Provided material:

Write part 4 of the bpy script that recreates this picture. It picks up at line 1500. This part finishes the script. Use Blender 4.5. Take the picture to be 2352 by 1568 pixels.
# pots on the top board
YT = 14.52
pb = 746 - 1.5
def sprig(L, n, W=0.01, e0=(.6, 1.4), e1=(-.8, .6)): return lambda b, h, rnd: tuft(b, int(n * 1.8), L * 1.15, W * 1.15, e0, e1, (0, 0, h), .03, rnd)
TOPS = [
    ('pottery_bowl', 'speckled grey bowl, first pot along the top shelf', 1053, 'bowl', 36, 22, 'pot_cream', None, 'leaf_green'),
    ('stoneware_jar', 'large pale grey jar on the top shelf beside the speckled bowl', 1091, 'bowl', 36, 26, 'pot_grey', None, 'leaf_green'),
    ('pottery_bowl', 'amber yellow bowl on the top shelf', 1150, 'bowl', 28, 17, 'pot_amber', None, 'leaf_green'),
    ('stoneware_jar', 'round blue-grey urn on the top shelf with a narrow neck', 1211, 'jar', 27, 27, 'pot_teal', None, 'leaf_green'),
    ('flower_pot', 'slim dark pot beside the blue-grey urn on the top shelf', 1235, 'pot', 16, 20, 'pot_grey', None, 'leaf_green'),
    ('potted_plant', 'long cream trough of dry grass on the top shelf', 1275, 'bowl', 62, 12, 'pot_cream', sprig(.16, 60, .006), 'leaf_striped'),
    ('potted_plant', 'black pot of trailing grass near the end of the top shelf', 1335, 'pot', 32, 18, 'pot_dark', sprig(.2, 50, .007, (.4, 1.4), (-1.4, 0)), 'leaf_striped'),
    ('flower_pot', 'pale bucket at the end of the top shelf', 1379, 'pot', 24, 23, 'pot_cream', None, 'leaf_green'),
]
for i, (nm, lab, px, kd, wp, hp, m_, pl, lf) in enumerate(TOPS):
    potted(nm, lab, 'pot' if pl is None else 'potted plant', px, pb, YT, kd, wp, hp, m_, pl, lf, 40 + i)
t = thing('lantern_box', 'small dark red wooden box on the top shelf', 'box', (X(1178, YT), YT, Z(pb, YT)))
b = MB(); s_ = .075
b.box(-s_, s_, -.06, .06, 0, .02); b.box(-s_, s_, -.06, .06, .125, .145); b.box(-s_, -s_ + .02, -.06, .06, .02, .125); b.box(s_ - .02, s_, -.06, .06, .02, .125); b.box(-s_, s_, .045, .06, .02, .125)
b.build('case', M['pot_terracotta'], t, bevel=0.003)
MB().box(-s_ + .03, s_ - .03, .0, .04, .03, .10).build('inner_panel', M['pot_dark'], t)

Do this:
Write out the data again, exactly and in full.

Solved exercise:
Write part 4 of the bpy script that recreates this picture. It picks up at line 1500. This part finishes the script. Use Blender 4.5. Take the picture to be 2352 by 1568 pixels.
# pots on the top board
YT = 14.52
pb = 746 - 1.5
def sprig(L, n, W=0.01, e0=(.6, 1.4), e1=(-.8, .6)): return lambda b, h, rnd: tuft(b, int(n * 1.8), L * 1.15, W * 1.15, e0, e1, (0, 0, h), .03, rnd)
TOPS = [
    ('pottery_bowl', 'speckled grey bowl, first pot along the top shelf', 1053, 'bowl', 36, 22, 'pot_cream', None, 'leaf_green'),
    ('stoneware_jar', 'large pale grey jar on the top shelf beside the speckled bowl', 1091, 'bowl', 36, 26, 'pot_grey', None, 'leaf_green'),
    ('pottery_bowl', 'amber yellow bowl on the top shelf', 1150, 'bowl', 28, 17, 'pot_amber', None, 'leaf_green'),
    ('stoneware_jar', 'round blue-grey urn on the top shelf with a narrow neck', 1211, 'jar', 27, 27, 'pot_teal', None, 'leaf_green'),
    ('flower_pot', 'slim dark pot beside the blue-grey urn on the top shelf', 1235, 'pot', 16, 20, 'pot_grey', None, 'leaf_green'),
    ('potted_plant', 'long cream trough of dry grass on the top shelf', 1275, 'bowl', 62, 12, 'pot_cream', sprig(.16, 60, .006), 'leaf_striped'),
    ('potted_plant', 'black pot of trailing grass near the end of the top shelf', 1335, 'pot', 32, 18, 'pot_dark', sprig(.2, 50, .007, (.4, 1.4), (-1.4, 0)), 'leaf_striped'),
    ('flower_pot', 'pale bucket at the end of the top shelf', 1379, 'pot', 24, 23, 'pot_cream', None, 'leaf_green'),
]
for i, (nm, lab, px, kd, wp, hp, m_, pl, lf) in enumerate(TOPS):
    potted(nm, lab, 'pot' if pl is None else 'potted plant', px, pb, YT, kd, wp, hp, m_, pl, lf, 40 + i)
t = thing('lantern_box', 'small dark red wooden box on the top shelf', 'box', (X(1178, YT), YT, Z(pb, YT)))
b = MB(); s_ = .075
b.box(-s_, s_, -.06, .06, 0, .02); b.box(-s_, s_, -.06, .06, .125, .145); b.box(-s_, -s_ + .02, -.06, .06, .02, .125); b.box(s_ - .02, s_, -.06, .06, .02, .125); b.box(-s_, s_, .045, .06, .02, .125)
b.build('case', M['pot_terracotta'], t, bevel=0.003)
MB().box(-s_ + .03, s_ - .03, .0, .04, .03, .10).build('inner_panel', M['pot_dark'], t)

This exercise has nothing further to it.